**** Supplied data

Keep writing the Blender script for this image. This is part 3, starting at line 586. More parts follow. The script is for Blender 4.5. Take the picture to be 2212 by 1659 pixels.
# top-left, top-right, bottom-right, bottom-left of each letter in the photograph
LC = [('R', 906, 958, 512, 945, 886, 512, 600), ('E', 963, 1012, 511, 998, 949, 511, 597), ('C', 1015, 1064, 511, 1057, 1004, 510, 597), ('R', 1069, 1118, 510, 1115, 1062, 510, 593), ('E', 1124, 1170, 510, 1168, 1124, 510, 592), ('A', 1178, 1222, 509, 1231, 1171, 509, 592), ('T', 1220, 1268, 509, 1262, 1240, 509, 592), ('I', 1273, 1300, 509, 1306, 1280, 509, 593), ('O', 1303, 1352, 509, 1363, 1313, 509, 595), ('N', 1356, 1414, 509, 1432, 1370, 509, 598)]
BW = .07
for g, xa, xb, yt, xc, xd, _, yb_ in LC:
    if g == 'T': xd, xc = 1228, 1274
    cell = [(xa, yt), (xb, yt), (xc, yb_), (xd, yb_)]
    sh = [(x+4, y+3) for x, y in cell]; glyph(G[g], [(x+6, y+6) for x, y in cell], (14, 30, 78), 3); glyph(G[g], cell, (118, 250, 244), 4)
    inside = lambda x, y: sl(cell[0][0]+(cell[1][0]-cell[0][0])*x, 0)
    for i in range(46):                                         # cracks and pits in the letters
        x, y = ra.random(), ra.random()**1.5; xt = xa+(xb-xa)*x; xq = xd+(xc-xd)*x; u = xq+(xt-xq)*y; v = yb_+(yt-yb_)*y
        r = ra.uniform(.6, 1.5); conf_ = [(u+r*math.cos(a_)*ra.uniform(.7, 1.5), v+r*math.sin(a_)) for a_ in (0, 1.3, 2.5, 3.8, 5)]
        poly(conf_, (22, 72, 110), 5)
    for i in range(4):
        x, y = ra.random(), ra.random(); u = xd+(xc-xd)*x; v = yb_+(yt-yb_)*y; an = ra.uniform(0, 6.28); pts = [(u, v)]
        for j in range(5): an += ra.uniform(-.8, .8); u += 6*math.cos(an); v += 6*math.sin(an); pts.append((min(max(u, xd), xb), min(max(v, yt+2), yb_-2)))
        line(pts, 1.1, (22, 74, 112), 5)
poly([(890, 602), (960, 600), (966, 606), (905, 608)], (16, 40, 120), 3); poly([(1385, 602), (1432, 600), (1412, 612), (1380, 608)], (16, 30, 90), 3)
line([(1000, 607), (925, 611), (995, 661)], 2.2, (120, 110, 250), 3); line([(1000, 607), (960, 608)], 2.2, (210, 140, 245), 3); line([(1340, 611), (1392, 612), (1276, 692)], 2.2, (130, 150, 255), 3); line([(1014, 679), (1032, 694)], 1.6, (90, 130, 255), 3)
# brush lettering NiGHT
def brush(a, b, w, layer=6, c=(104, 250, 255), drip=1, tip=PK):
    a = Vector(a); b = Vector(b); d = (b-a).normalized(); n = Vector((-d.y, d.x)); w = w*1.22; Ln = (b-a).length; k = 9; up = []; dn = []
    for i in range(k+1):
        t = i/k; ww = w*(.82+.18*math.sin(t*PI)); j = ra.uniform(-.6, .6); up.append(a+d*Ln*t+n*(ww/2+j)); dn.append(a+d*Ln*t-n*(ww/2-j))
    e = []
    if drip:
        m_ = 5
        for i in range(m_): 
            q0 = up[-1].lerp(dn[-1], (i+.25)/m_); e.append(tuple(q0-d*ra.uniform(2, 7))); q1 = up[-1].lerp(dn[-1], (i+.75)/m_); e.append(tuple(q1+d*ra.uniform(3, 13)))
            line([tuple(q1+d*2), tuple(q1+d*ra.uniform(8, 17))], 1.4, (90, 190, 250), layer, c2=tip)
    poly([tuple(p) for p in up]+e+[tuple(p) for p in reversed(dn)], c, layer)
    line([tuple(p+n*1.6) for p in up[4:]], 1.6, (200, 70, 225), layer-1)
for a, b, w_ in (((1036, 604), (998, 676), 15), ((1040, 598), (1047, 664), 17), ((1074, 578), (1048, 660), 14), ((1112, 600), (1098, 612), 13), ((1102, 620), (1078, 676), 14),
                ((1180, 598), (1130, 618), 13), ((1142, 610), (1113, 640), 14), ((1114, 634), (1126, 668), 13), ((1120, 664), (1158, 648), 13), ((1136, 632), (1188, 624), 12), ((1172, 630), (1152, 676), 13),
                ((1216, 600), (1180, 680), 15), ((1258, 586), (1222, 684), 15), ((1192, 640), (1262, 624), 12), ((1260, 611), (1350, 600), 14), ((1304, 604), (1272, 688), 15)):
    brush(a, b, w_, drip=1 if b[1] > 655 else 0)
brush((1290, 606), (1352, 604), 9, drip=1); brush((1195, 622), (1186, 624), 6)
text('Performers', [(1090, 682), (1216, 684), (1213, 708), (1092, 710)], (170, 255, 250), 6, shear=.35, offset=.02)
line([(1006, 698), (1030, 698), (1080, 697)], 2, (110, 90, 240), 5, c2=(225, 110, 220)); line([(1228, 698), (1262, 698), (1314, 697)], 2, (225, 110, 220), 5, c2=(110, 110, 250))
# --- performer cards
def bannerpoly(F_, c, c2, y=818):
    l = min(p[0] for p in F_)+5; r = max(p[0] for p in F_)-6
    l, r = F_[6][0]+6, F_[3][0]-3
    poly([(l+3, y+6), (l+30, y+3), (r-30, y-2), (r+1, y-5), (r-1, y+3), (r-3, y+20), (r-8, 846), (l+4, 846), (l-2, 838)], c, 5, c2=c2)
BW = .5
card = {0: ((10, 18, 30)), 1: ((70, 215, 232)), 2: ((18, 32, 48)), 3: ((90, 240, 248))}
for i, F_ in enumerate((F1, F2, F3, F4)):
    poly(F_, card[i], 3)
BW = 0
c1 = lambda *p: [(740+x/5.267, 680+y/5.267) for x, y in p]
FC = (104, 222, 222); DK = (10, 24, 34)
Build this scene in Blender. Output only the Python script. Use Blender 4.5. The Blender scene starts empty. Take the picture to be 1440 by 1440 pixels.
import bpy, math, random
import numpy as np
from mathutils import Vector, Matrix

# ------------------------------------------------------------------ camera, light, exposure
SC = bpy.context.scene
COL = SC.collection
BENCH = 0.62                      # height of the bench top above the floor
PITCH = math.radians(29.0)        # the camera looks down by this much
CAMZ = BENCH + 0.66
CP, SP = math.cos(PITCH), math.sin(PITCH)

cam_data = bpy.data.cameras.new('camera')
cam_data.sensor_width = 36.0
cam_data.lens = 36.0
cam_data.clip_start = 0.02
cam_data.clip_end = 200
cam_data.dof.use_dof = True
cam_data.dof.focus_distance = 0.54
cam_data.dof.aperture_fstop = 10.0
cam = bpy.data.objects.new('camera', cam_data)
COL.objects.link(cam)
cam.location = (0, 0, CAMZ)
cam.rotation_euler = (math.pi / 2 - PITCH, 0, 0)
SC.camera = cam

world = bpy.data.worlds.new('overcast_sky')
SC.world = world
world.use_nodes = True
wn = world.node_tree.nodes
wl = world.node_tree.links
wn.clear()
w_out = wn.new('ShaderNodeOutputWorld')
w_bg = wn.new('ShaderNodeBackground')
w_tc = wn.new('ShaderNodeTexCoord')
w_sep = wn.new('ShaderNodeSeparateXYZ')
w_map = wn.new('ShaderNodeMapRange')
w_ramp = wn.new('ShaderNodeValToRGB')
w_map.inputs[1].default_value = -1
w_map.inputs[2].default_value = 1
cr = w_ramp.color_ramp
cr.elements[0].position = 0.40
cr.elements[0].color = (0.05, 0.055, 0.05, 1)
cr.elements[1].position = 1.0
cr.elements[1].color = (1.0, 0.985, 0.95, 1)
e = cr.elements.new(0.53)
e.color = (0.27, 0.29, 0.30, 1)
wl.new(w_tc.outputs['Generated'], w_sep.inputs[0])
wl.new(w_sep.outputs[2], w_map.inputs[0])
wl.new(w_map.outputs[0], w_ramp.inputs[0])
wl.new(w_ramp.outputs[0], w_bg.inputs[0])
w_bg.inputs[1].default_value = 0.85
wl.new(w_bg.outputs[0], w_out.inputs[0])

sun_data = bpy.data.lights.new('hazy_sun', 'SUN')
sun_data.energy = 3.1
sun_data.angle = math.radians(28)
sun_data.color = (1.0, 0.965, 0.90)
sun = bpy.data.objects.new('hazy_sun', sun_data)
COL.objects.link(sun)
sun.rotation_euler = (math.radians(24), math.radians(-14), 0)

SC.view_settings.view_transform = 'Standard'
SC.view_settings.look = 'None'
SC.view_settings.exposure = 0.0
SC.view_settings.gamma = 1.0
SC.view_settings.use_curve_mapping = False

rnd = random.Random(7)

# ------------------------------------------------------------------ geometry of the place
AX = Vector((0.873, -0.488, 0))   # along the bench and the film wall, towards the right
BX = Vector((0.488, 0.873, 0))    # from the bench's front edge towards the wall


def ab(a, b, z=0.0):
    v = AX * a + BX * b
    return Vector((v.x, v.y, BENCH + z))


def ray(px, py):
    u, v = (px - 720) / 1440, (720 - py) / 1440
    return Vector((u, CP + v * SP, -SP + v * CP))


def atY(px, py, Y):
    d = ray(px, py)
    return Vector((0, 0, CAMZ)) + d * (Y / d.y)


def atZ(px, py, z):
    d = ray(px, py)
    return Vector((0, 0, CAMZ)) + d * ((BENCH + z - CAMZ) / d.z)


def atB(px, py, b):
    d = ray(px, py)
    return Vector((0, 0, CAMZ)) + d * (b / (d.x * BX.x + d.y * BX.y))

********

Starting with the line that contains "Build this scene", repeat each line exactly, and stop once the line that contains "from mathutils import Vector, Matrix" has been repeated.

#### Response to this task
Build this scene in Blender. Output only the Python script. Use Blender 4.5. The Blender scene starts empty. Take the picture to be 1440 by 1440 pixels.
import bpy, math, random
import numpy as np
from mathutils import Vector, Matrix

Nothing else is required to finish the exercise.